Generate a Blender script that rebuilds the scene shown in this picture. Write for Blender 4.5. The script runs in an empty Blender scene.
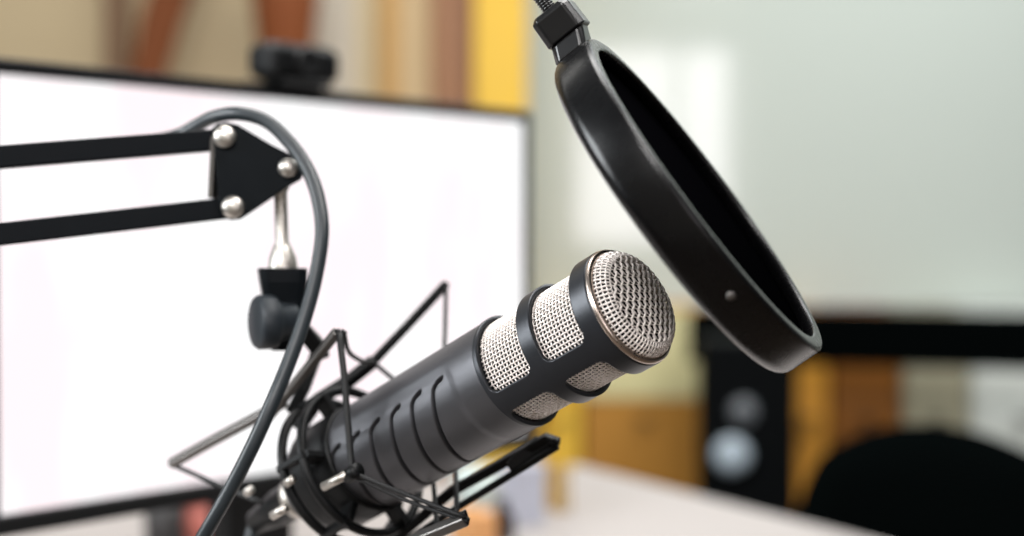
import bpy, math, random
import numpy as np
from mathutils import Vector as V, Matrix

random.seed(4)
sc = bpy.context.scene
COL = sc.collection
PI = math.pi
# ------------------------------------------------------------------ camera
CAM = V((0, 0, 1.10))
FPX = 1422.0
PITCH = math.atan(32 / FPX)
RIGHT = V((1, 0, 0))
UP = V((0, math.sin(PITCH), math.cos(PITCH)))
FWD = V((0, math.cos(PITCH), -math.sin(PITCH)))
DESK_Z = 0.75


def P(px, py, d):
    """point of the place seen at (px, py) at distance d in front of the lens"""
    return CAM + d * (FWD + RIGHT * ((px - 512) / FPX) - UP * ((py - 268) / FPX))


cd = bpy.data.cameras.new('camera')
cam = bpy.data.objects.new('camera', cd)
COL.objects.link(cam)
cam.location = CAM
cam.rotation_euler = (PI / 2 - PITCH, 0, 0)
cd.sensor_width = 36
cd.lens = 36 * FPX / 1024
cd.clip_start = 0.02
cd.dof.use_dof = True
cd.dof.focus_distance = 0.605
cd.dof.aperture_fstop = 3.3
sc.camera = cam

# ------------------------------------------------------------------ materials


def lin(c):
    return tuple(((x / 255) / 12.92 if x / 255 <= .04045 else ((x / 255 + .055) / 1.055) ** 2.4) for x in c)


MATS = {}


def mat(name, rgb, rough=.5, metal=0., var=.08, scale=60., bump=0., coat=0., spec=.5, sheen=0.):
    """principled material whose colour and roughness vary a little with a noise"""
    if name in MATS:
        return MATS[name]
    m = bpy.data.materials.new(name)
    m.use_nodes = True
    nt = m.node_tree
    b = nt.nodes['Principled BSDF']
    tc = nt.nodes.new('ShaderNodeTexCoord')
    nz = nt.nodes.new('ShaderNodeTexNoise')
    nz.inputs['Scale'].default_value = scale
    nz.inputs['Detail'].default_value = 4
    nt.links.new(tc.outputs['Object'], nz.inputs['Vector'])
    c = lin(rgb)
    mx = nt.nodes.new('ShaderNodeMix')
    mx.data_type = 'RGBA'
    mx.inputs[6].default_value = (*[max(0, x * (1 - var)) for x in c], 1)
    mx.inputs[7].default_value = (*[min(1, x * (1 + var)) for x in c], 1)
    nt.links.new(nz.outputs['Fac'], mx.inputs[0])
    nt.links.new(mx.outputs[2], b.inputs['Base Color'])
    mr = nt.nodes.new('ShaderNodeMapRange')
    mr.inputs['To Min'].default_value = max(.02, rough * .88)
    mr.inputs['To Max'].default_value = min(1, rough * 1.12)
    nt.links.new(nz.outputs['Fac'], mr.inputs['Value'])
    nt.links.new(mr.outputs['Result'], b.inputs['Roughness'])
    b.inputs['Metallic'].default_value = metal
    b.inputs['Specular IOR Level'].default_value = spec
    b.inputs['Coat Weight'].default_value = coat
    b.inputs['Sheen Weight'].default_value = sheen
    if bump:
        bp = nt.nodes.new('ShaderNodeBump')
        bp.inputs['Strength'].default_value = bump
        bp.inputs['Distance'].default_value = .001
        n2 = nt.nodes.new('ShaderNodeTexNoise')
        n2.inputs['Scale'].default_value = scale * 12
        nt.links.new(tc.outputs['Object'], n2.inputs['Vector'])
        nt.links.new(n2.outputs['Fac'], bp.inputs['Height'])
        nt.links.new(bp.outputs['Normal'], b.inputs['Normal'])
    MATS[name] = m
    return m


def wood(name, c1, c2, scale=4., rough=.5):
    m = mat(name, c1, rough)
    nt = m.node_tree
    b = nt.nodes['Principled BSDF']
    w = nt.nodes.new('ShaderNodeTexWave')
    w.bands_direction = 'X'
    w.inputs['Scale'].default_value = scale
    w.inputs['Distortion'].default_value = 3
    w.inputs['Detail'].default_value = 3
    tc = nt.nodes['Texture Coordinate']
    nt.links.new(tc.outputs['Object'], w.inputs['Vector'])
    r = nt.nodes.new('ShaderNodeValToRGB')
    r.color_ramp.elements[0].color = (*lin(c1), 1)
    r.color_ramp.elements[1].color = (*lin(c2), 1)
    nt.links.new(w.outputs['Fac'], r.inputs['Fac'])
    nt.links.new(r.outputs['Color'], b.inputs['Base Color'])
    return m


def emit(name, rgb, strength):
    m = bpy.data.materials.new(name)
    m.use_nodes = True
    nt = m.node_tree
    nt.nodes.remove(nt.nodes['Principled BSDF'])
    e = nt.nodes.new('ShaderNodeEmission')
    e.inputs['Color'].default_value = (*rgb, 1)
    e.inputs['Strength'].default_value = strength
    nt.links.new(e.outputs[0], nt.nodes['Material Output'].inputs['Surface'])
    return m


# ------------------------------------------------------------------ mesh building


class MB:
    def __init__(s):
        s.v, s.f, s.sm = [], [], []

    def add(s, vs, fs, smooth=True):
        o = len(s.v)
        s.v += [tuple(x) for x in vs]
        s.f += [tuple(o + i for i in f) for f in fs]
        s.sm += [smooth] * len(fs)
        return s

    # sweep of a cross section; prof = list of (a,b) offsets; up = reference for the b axis
    def sweep(s, pts, prof, up=None, closed=False, smooth=True, scale=None):
        pts = [V(p) for p in pts]
        n, k = len(pts), len(prof)
        vs, fs = [], []
        b = None
        for i, p in enumerate(pts):
            if closed:
                t = (pts[(i + 1) % n] - pts[i - 1]).normalized()
            else:
                t = (pts[min(i + 1, n - 1)] - pts[max(i - 1, 0)]).normalized()
            ref = V(up) if up is not None else b
            if ref is None:
                ref = V((0, 0, 1)) if abs(t.z) < .9 else V((1, 0, 0))
            b = (ref - t * ref.dot(t)).normalized()
            a = b.cross(t)
            q = scale[i] if scale else 1
            vs += [p + (a * x + b * y) * q for x, y in prof]
        for i in range(n if closed else n - 1):
            j = (i + 1) % n
            for c in range(k):
                d = (c + 1) % k
                fs.append((i * k + c, i * k + d, j * k + d, j * k + c))
        if not closed:
            fs.append(tuple(range(k))[::-1])
            fs.append(tuple(range((n - 1) * k, n * k)))
        return s.add(vs, fs, smooth)

    def tube(s, pts, r, k=10, closed=False, scale=None):
        return s.sweep(pts, [(r * math.cos(2 * PI * c / k), r * math.sin(2 * PI * c / k)) for c in range(k)],
                       closed=closed, scale=scale)

    def bar(s, pts, w, h, up, bev=.0006):
        w, h = w / 2, h / 2
        e = bev
        pr = [(-w + e, -h), (w - e, -h), (w, -h + e), (w, h - e), (w - e, h), (-w + e, h), (-w, h - e), (-w, -h + e)]
        return s.sweep(pts, pr, up=up, smooth=False)

    # lathe: profile of (r, z) about origin o with axis ax
    def lathe(s, prof, o, ax, k=48, closed=False, smooth=True):
        o, ax = V(o), V(ax).normalized()
        ref = V((0, 0, 1)) if abs(ax.z) < .9 else V((1, 0, 0))
        x = (ref - ax * ref.dot(ax)).normalized()
        y = ax.cross(x)
        vs, fs = [], []
        for r, z in prof:
            for c in range(k):
                t = 2 * PI * c / k
                vs.append(o + ax * z + (x * math.cos(t) + y * math.sin(t)) * r)
        m = len(prof)
        for i in range(m if closed else m - 1):
            j = (i + 1) % m
            for c in range(k):
                d = (c + 1) % k
                fs.append((i * k + c, i * k + d, j * k + d, j * k + c))
        if not closed:
            if prof[0][0] > 1e-6:
                fs.append(tuple(range(k))[::-1])
            if prof[-1][0] > 1e-6:
                fs.append(tuple(range((m - 1) * k, m * k)))
        return s.add(vs, fs, smooth)

    # box with axes X, Y, Z (unit) about centre c and bevel e (chamfer on the edges along Z)
    def box(s, c, size, X=(1, 0, 0), Y=(0, 1, 0), e=.0):
        c, X, Y = V(c), V(X).normalized(), V(Y).normalized()
        Z = X.cross(Y)
        w, d, h = size[0] / 2, size[1] / 2, size[2] / 2
        e = e or min(size) * .06

        def ring(z, i):
            a, b = w - i, d - i
            q = e * .7
            return [(-a + q, -b, z), (a - q, -b, z), (a, -b + q, z), (a, b - q, z), (a - q, b, z), (-a + q, b, z), (-a, b - q, z), (-a, -b + q, z)]
        rings = [ring(-h, e), ring(-h + e, 0), ring(h - e, 0), ring(h, e)]
        vs = [c + X * x + Y * y + Z * z for r in rings for x, y, z in r]
        fs = []
        for i in range(3):
            for k in range(8):
                j = (k + 1) % 8
                fs.append((i * 8 + k, i * 8 + j, (i + 1) * 8 + j, (i + 1) * 8 + k))
        fs.append(tuple(range(8))[::-1])
        fs.append(tuple(range(24, 32)))
        return s.add(vs, fs, False)

    # prism: outline points (3D, planar), extruded by vector ext
    def prism(s, pts, ext, smooth=False):
        pts = [V(p) for p in pts]
        n = len(pts)
        vs = pts + [p + V(ext) for p in pts]
        fs = [tuple(range(n))[::-1], tuple(range(n, 2 * n))]
        for i in range(n):
            j = (i + 1) % n
            fs.append((i, j, n + j, n + i))
        return s.add(vs, fs, smooth)

    def build(s, name, material, parent=None, bevel=0, seg=2, origin=None):
        me = bpy.data.meshes.new(name)
        o = bpy.data.objects.new(name, me)
        off = V((0, 0, 0))
        if parent is not None:
            off = ORIG[parent.name]
        elif origin is not None:
            off = V(origin)
        me.from_pydata([tuple(V(p) - off) for p in s.v], [], s.f)
        me.polygons.foreach_set('use_smooth', s.sm)
        me.materials.append(material)
        import bmesh
        bm = bmesh.new()
        bm.from_mesh(me)
        bmesh.ops.recalc_face_normals(bm, faces=bm.faces)
        bm.to_mesh(me)
        bm.free()
        COL.objects.link(o)
        if parent is not None:
            o.parent = parent
        else:
            o.location = off
        ORIG[o.name] = off
        if bevel:
            md = o.modifiers.new('bevel', 'BEVEL')
            md.width = bevel
            md.segments = seg
            md.limit_method = 'ANGLE'
            md.angle_limit = math.radians(40)
        return o


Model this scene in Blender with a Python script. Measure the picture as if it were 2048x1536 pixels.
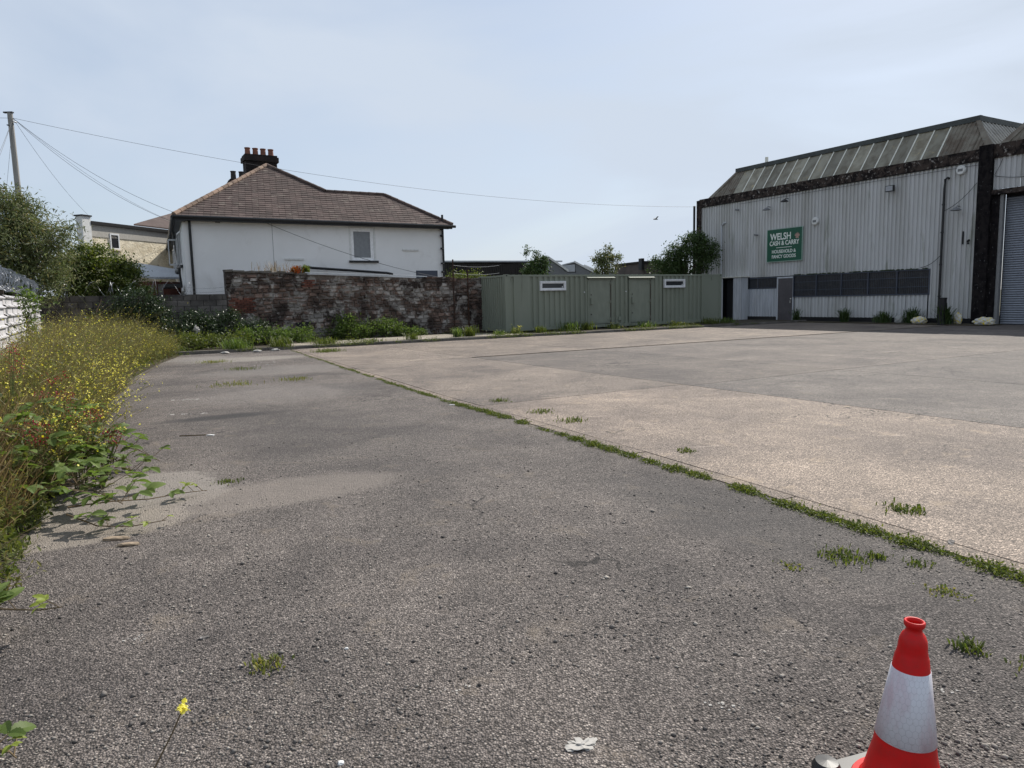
import bpy, math, random
import numpy as np
from mathutils import Vector, Matrix
R = math.radians
for o in list(bpy.data.objects): bpy.data.objects.remove(o)
scene = bpy.context.scene
COL = scene.collection

# ------------------------------------------------------------------ camera
PITCH, ROLL, CAMH, FPX = R(6.75), R(1.3), 1.5, 1420.0
cam_d = bpy.data.cameras.new('camera'); cam = bpy.data.objects.new('camera', cam_d); COL.objects.link(cam)
fw = Vector((0, math.cos(PITCH), -math.sin(PITCH))); up0 = Vector((0, math.sin(PITCH), math.cos(PITCH))); r0 = Vector((1, 0, 0))
rt = r0*math.cos(ROLL) - up0*math.sin(ROLL); up = up0*math.cos(ROLL) + r0*math.sin(ROLL)
M = Matrix((rt, up, -fw)).transposed().to_4x4(); M.translation = (0, 0, CAMH)
cam.matrix_world = M
cam_d.sensor_width = 36; cam_d.lens = 36*FPX/2048; cam_d.clip_start = .05; cam_d.clip_end = 3000
scene.camera = cam
scene.render.resolution_x, scene.render.resolution_y = 1024, 768

# ------------------------------------------------------------------ light
SUN_EL = R(43); SDX, SDY = .62, .785                      # sun stands behind the yard, to the right
world = bpy.data.worlds.new('World'); scene.world = world; world.use_nodes = True
nt = world.node_tree; nt.nodes.clear()
wo = nt.nodes.new('ShaderNodeOutputWorld'); bg = nt.nodes.new('ShaderNodeBackground'); bg.inputs['Strength'].default_value = .1
sky = nt.nodes.new('ShaderNodeTexSky'); sky.sky_type = 'NISHITA'; sky.sun_disc = False
sky.sun_elevation = SUN_EL; sky.sun_rotation = math.atan2(SDX, SDY); sky.air_density = 1.0; sky.dust_density = 1.2; sky.ozone_density = 1.4
tc = nt.nodes.new('ShaderNodeTexCoord'); mp = nt.nodes.new('ShaderNodeMapping'); mp.inputs['Scale'].default_value = (1, 1, 3.2)
mp.inputs['Rotation'].default_value = (.3, .2, .6)
n1 = nt.nodes.new('ShaderNodeTexNoise'); n1.inputs['Scale'].default_value = 1.7; n1.inputs['Detail'].default_value = 6; n1.inputs['Roughness'].default_value = .48; n1.inputs['Distortion'].default_value = .5
rp = nt.nodes.new('ShaderNodeMapRange'); rp.inputs[1].default_value = .38; rp.inputs[2].default_value = .62; rp.inputs[3].default_value = .55; rp.inputs[4].default_value = .98
mx = nt.nodes.new('ShaderNodeMix'); mx.data_type = 'RGBA'; mx.inputs['B'].default_value = (5.05, 5.7, 6.65, 1)
nt.links.new(tc.outputs['Generated'], mp.inputs[0]); nt.links.new(mp.outputs[0], n1.inputs['Vector']); nt.links.new(n1.outputs[0], rp.inputs[0])
nt.links.new(rp.outputs[0], mx.inputs['Factor']); nt.links.new(sky.outputs[0], mx.inputs['A']); nt.links.new(mx.outputs['Result'], bg.inputs['Color']); nt.links.new(bg.outputs[0], wo.inputs['Surface'])
sl = bpy.data.lights.new('sun', 'SUN'); sl.energy = 4.8; sl.angle = R(.55); sl.color = (1, .95, .87)
so = bpy.data.objects.new('sun', sl); COL.objects.link(so)
sv = Vector((SDX*math.cos(SUN_EL), SDY*math.cos(SUN_EL), math.sin(SUN_EL)))
so.rotation_euler = sv.to_track_quat('Z', 'Y').to_euler(); so.location = (0, 0, 60)
scene.view_settings.view_transform = 'Standard'; scene.view_settings.look = 'None'; scene.view_settings.exposure = .33; scene.view_settings.gamma = 1
scene.view_settings.use_curve_mapping = False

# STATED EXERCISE
Reproduce the lines above starting at the one with "Model this scene" and ending at the one with "COL = scene.collection", both included, exactly and with no pictures.

# SOLUTION TO THE EXERCISE
Model this scene in Blender with a Python script. Measure the picture as if it were 2048x1536 pixels.
import bpy, math, random
import numpy as np
from mathutils import Vector, Matrix
R = math.radians
for o in list(bpy.data.objects): bpy.data.objects.remove(o)
scene = bpy.context.scene
COL = scene.collection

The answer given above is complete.